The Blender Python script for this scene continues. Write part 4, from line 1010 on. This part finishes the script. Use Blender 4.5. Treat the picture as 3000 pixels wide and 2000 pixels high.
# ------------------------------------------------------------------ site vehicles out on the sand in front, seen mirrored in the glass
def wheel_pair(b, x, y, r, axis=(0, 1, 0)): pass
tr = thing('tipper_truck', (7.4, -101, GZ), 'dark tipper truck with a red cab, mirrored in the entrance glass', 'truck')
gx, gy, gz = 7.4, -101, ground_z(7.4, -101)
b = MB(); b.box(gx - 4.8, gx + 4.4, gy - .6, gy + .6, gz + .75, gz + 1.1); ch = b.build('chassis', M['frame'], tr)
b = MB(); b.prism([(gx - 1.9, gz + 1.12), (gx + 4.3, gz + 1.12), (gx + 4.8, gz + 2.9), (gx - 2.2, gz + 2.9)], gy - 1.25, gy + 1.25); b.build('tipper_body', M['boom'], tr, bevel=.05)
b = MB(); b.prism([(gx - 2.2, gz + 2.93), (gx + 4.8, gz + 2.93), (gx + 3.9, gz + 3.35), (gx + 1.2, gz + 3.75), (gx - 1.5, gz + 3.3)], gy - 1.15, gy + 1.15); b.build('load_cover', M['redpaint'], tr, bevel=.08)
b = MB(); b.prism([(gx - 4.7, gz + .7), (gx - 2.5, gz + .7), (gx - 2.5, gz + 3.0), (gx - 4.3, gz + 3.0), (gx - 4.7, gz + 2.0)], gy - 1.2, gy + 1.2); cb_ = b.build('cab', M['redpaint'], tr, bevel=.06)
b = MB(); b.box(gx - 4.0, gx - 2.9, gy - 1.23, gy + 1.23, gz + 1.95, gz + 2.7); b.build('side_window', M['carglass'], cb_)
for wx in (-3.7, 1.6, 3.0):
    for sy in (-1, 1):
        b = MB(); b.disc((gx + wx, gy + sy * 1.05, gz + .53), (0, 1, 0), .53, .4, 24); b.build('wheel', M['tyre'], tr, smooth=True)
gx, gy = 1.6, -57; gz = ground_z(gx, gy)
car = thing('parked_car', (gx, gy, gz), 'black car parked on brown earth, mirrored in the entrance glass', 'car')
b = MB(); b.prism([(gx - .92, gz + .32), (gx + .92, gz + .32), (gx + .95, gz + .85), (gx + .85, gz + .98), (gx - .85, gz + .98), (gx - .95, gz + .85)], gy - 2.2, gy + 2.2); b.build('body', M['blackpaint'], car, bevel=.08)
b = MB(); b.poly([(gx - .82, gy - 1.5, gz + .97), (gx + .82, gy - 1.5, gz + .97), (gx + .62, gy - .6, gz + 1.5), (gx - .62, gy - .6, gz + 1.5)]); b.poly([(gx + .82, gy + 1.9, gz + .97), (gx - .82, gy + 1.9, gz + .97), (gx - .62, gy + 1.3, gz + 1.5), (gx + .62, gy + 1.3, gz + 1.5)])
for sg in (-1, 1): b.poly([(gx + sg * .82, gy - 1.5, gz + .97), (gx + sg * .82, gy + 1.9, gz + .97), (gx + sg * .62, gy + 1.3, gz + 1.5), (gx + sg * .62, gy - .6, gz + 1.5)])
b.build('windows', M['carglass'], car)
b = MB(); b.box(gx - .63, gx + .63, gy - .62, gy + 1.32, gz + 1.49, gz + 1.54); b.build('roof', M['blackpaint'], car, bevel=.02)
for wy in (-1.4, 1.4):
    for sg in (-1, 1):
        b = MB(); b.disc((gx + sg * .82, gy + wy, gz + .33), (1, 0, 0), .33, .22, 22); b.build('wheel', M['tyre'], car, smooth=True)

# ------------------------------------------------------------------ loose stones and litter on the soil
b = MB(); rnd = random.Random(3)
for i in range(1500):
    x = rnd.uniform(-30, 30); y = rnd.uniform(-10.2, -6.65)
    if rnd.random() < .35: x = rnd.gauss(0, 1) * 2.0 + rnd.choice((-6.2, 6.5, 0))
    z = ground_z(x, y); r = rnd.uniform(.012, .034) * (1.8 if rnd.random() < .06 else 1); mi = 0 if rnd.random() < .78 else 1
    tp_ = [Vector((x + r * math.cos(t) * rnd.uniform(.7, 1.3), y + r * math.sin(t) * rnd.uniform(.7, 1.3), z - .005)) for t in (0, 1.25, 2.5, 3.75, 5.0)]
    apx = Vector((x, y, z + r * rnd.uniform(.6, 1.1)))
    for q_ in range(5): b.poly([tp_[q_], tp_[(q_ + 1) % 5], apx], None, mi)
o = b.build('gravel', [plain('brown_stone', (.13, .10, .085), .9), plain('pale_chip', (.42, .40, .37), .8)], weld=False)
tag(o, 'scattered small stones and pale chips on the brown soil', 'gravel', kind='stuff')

☆ ☆ ☆

__Do this__: Give an exact repetition of all the material.

__Complete answer__:
The Blender Python script for this scene continues. Write part 4, from line 1010 on. This part finishes the script. Use Blender 4.5. Treat the picture as 3000 pixels wide and 2000 pixels high.
# ------------------------------------------------------------------ site vehicles out on the sand in front, seen mirrored in the glass
def wheel_pair(b, x, y, r, axis=(0, 1, 0)): pass
tr = thing('tipper_truck', (7.4, -101, GZ), 'dark tipper truck with a red cab, mirrored in the entrance glass', 'truck')
gx, gy, gz = 7.4, -101, ground_z(7.4, -101)
b = MB(); b.box(gx - 4.8, gx + 4.4, gy - .6, gy + .6, gz + .75, gz + 1.1); ch = b.build('chassis', M['frame'], tr)
b = MB(); b.prism([(gx - 1.9, gz + 1.12), (gx + 4.3, gz + 1.12), (gx + 4.8, gz + 2.9), (gx - 2.2, gz + 2.9)], gy - 1.25, gy + 1.25); b.build('tipper_body', M['boom'], tr, bevel=.05)
b = MB(); b.prism([(gx - 2.2, gz + 2.93), (gx + 4.8, gz + 2.93), (gx + 3.9, gz + 3.35), (gx + 1.2, gz + 3.75), (gx - 1.5, gz + 3.3)], gy - 1.15, gy + 1.15); b.build('load_cover', M['redpaint'], tr, bevel=.08)
b = MB(); b.prism([(gx - 4.7, gz + .7), (gx - 2.5, gz + .7), (gx - 2.5, gz + 3.0), (gx - 4.3, gz + 3.0), (gx - 4.7, gz + 2.0)], gy - 1.2, gy + 1.2); cb_ = b.build('cab', M['redpaint'], tr, bevel=.06)
b = MB(); b.box(gx - 4.0, gx - 2.9, gy - 1.23, gy + 1.23, gz + 1.95, gz + 2.7); b.build('side_window', M['carglass'], cb_)
for wx in (-3.7, 1.6, 3.0):
    for sy in (-1, 1):
        b = MB(); b.disc((gx + wx, gy + sy * 1.05, gz + .53), (0, 1, 0), .53, .4, 24); b.build('wheel', M['tyre'], tr, smooth=True)
gx, gy = 1.6, -57; gz = ground_z(gx, gy)
car = thing('parked_car', (gx, gy, gz), 'black car parked on brown earth, mirrored in the entrance glass', 'car')
b = MB(); b.prism([(gx - .92, gz + .32), (gx + .92, gz + .32), (gx + .95, gz + .85), (gx + .85, gz + .98), (gx - .85, gz + .98), (gx - .95, gz + .85)], gy - 2.2, gy + 2.2); b.build('body', M['blackpaint'], car, bevel=.08)
b = MB(); b.poly([(gx - .82, gy - 1.5, gz + .97), (gx + .82, gy - 1.5, gz + .97), (gx + .62, gy - .6, gz + 1.5), (gx - .62, gy - .6, gz + 1.5)]); b.poly([(gx + .82, gy + 1.9, gz + .97), (gx - .82, gy + 1.9, gz + .97), (gx - .62, gy + 1.3, gz + 1.5), (gx + .62, gy + 1.3, gz + 1.5)])
for sg in (-1, 1): b.poly([(gx + sg * .82, gy - 1.5, gz + .97), (gx + sg * .82, gy + 1.9, gz + .97), (gx + sg * .62, gy + 1.3, gz + 1.5), (gx + sg * .62, gy - .6, gz + 1.5)])
b.build('windows', M['carglass'], car)
b = MB(); b.box(gx - .63, gx + .63, gy - .62, gy + 1.32, gz + 1.49, gz + 1.54); b.build('roof', M['blackpaint'], car, bevel=.02)
for wy in (-1.4, 1.4):
    for sg in (-1, 1):
        b = MB(); b.disc((gx + sg * .82, gy + wy, gz + .33), (1, 0, 0), .33, .22, 22); b.build('wheel', M['tyre'], car, smooth=True)

# ------------------------------------------------------------------ loose stones and litter on the soil
b = MB(); rnd = random.Random(3)
for i in range(1500):
    x = rnd.uniform(-30, 30); y = rnd.uniform(-10.2, -6.65)
    if rnd.random() < .35: x = rnd.gauss(0, 1) * 2.0 + rnd.choice((-6.2, 6.5, 0))
    z = ground_z(x, y); r = rnd.uniform(.012, .034) * (1.8 if rnd.random() < .06 else 1); mi = 0 if rnd.random() < .78 else 1
    tp_ = [Vector((x + r * math.cos(t) * rnd.uniform(.7, 1.3), y + r * math.sin(t) * rnd.uniform(.7, 1.3), z - .005)) for t in (0, 1.25, 2.5, 3.75, 5.0)]
    apx = Vector((x, y, z + r * rnd.uniform(.6, 1.1)))
    for q_ in range(5): b.poly([tp_[q_], tp_[(q_ + 1) % 5], apx], None, mi)
o = b.build('gravel', [plain('brown_stone', (.13, .10, .085), .9), plain('pale_chip', (.42, .40, .37), .8)], weld=False)
tag(o, 'scattered small stones and pale chips on the brown soil', 'gravel', kind='stuff')